_Challenge:_ Print the listing below from its opening line through the line holding "return (o[0], o[1], o[2], 1.0)", both ends included.

_Dataset section:_
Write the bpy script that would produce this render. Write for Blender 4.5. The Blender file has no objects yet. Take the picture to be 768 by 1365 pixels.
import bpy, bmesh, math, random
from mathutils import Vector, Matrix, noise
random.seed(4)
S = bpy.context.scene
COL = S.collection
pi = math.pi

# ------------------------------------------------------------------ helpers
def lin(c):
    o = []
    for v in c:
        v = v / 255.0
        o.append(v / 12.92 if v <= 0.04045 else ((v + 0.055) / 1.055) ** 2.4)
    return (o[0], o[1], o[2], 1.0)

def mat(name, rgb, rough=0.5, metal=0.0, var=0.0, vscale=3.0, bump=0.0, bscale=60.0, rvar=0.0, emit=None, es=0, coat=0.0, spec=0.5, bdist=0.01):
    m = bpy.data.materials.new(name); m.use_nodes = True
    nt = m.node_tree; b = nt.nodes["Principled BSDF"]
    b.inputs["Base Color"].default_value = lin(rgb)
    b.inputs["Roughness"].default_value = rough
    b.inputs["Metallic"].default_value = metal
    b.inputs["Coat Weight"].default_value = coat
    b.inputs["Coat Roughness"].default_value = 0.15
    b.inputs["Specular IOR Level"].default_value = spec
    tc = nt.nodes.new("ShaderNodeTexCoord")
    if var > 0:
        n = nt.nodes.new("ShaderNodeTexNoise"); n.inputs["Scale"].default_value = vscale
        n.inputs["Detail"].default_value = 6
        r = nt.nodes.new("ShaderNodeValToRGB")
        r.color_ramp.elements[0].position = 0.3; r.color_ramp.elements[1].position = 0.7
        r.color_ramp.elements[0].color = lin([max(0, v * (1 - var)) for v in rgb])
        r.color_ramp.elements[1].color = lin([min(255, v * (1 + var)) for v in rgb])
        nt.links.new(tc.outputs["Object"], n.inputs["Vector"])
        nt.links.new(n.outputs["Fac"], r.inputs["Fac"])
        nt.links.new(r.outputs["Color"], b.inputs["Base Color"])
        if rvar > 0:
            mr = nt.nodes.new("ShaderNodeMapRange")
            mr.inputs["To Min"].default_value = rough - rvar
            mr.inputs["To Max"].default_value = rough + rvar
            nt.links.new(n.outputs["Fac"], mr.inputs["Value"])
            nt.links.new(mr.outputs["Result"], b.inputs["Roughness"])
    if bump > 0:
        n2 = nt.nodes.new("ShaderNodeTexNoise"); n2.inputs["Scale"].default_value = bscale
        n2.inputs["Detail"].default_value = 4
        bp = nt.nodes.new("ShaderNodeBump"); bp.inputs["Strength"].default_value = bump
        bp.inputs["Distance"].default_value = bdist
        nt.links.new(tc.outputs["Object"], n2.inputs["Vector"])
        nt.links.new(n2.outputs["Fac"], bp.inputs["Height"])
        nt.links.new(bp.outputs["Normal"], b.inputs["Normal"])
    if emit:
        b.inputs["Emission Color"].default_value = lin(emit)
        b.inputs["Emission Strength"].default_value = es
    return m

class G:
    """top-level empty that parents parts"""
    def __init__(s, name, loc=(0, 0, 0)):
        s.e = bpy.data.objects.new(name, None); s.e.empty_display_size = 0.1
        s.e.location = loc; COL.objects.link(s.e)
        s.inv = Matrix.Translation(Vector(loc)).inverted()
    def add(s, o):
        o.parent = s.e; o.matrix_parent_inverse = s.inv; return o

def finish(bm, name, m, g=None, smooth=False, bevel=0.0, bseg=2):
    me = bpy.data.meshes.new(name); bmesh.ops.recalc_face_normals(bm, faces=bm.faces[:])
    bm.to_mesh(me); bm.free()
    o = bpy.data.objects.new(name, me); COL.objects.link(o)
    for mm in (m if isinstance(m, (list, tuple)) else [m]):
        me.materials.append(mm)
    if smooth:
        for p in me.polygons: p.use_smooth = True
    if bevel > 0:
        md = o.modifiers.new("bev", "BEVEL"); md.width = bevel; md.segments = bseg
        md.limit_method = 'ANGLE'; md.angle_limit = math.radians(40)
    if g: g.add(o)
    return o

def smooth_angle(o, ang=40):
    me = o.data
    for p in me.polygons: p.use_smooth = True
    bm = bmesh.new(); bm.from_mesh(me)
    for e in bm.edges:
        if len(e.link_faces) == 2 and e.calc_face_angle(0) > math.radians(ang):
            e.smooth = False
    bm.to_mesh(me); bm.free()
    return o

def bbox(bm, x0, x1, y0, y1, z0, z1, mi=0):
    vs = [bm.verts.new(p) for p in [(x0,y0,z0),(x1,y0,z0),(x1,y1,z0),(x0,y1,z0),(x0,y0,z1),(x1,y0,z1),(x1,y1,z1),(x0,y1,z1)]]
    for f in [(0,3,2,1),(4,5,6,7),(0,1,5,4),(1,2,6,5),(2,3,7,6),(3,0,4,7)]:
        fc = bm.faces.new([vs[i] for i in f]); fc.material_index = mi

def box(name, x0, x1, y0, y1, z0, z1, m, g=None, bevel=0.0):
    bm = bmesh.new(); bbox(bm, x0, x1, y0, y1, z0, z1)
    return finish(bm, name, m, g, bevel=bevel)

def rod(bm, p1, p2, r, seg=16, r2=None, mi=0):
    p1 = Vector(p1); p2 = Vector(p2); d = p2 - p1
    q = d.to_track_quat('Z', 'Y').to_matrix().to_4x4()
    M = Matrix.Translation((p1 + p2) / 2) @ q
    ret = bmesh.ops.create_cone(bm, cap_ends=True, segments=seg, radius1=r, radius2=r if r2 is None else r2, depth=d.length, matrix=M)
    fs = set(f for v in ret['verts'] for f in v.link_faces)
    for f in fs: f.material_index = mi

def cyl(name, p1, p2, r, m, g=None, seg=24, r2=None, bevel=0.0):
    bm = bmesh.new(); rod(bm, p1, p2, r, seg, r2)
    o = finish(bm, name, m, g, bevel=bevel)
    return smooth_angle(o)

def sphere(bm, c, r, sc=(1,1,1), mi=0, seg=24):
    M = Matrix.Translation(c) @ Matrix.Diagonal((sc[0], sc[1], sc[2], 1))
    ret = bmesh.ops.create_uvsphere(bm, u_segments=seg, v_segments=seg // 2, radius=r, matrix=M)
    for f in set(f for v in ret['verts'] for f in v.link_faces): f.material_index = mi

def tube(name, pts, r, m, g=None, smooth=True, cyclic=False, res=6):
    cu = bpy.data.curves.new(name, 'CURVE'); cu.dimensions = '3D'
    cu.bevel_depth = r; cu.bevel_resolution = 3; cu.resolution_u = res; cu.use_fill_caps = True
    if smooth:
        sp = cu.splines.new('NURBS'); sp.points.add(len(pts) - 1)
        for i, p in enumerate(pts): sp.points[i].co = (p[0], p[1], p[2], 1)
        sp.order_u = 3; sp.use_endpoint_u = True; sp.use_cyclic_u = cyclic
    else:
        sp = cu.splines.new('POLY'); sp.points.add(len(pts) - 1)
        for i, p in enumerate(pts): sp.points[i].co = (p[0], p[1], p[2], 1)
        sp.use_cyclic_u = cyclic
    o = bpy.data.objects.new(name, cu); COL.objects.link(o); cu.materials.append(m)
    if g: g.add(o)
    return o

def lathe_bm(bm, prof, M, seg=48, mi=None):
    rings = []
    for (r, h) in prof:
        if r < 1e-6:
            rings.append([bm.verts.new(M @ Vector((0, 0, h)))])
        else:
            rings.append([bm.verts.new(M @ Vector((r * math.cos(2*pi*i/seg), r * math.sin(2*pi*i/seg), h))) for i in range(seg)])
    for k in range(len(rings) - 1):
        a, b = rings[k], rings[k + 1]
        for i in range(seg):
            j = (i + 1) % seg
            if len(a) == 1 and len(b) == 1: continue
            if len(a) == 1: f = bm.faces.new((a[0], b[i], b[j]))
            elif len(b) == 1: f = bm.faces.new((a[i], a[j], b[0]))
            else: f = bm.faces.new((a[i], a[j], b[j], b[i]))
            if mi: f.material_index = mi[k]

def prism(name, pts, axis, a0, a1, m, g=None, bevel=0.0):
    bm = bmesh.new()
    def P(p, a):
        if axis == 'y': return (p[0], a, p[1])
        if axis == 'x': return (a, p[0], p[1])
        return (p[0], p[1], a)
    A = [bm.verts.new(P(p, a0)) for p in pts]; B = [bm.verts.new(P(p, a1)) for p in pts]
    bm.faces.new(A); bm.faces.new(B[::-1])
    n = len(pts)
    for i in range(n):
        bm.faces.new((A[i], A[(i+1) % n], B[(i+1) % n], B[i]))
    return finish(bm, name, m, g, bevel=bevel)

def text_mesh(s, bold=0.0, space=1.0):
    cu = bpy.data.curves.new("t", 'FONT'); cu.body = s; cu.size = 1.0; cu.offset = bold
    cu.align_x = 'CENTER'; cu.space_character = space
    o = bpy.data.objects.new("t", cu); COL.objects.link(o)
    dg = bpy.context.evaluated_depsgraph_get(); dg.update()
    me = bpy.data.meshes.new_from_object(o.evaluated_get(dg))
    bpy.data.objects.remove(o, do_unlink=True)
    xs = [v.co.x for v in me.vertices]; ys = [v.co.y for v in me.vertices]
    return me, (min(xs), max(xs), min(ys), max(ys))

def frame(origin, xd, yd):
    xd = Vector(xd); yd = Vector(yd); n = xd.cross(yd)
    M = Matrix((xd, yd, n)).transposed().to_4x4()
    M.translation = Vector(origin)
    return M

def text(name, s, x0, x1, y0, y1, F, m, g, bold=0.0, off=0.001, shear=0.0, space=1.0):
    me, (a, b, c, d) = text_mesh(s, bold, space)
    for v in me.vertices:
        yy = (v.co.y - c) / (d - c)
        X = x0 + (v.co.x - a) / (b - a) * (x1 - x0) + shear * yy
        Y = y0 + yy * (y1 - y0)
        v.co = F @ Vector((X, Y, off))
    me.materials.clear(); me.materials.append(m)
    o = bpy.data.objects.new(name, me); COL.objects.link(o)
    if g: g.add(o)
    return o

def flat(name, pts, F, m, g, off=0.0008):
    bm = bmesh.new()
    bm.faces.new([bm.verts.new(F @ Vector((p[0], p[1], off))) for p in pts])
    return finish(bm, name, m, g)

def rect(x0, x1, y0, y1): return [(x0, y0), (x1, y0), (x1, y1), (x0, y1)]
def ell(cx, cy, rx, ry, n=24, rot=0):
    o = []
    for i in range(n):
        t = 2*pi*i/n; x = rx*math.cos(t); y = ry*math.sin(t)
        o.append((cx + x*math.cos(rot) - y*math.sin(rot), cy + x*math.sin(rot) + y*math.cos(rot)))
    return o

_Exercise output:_
Write the bpy script that would produce this render. Write for Blender 4.5. The Blender file has no objects yet. Take the picture to be 768 by 1365 pixels.
import bpy, bmesh, math, random
from mathutils import Vector, Matrix, noise
random.seed(4)
S = bpy.context.scene
COL = S.collection
pi = math.pi

# ------------------------------------------------------------------ helpers
def lin(c):
    o = []
    for v in c:
        v = v / 255.0
        o.append(v / 12.92 if v <= 0.04045 else ((v + 0.055) / 1.055) ** 2.4)
    return (o[0], o[1], o[2], 1.0)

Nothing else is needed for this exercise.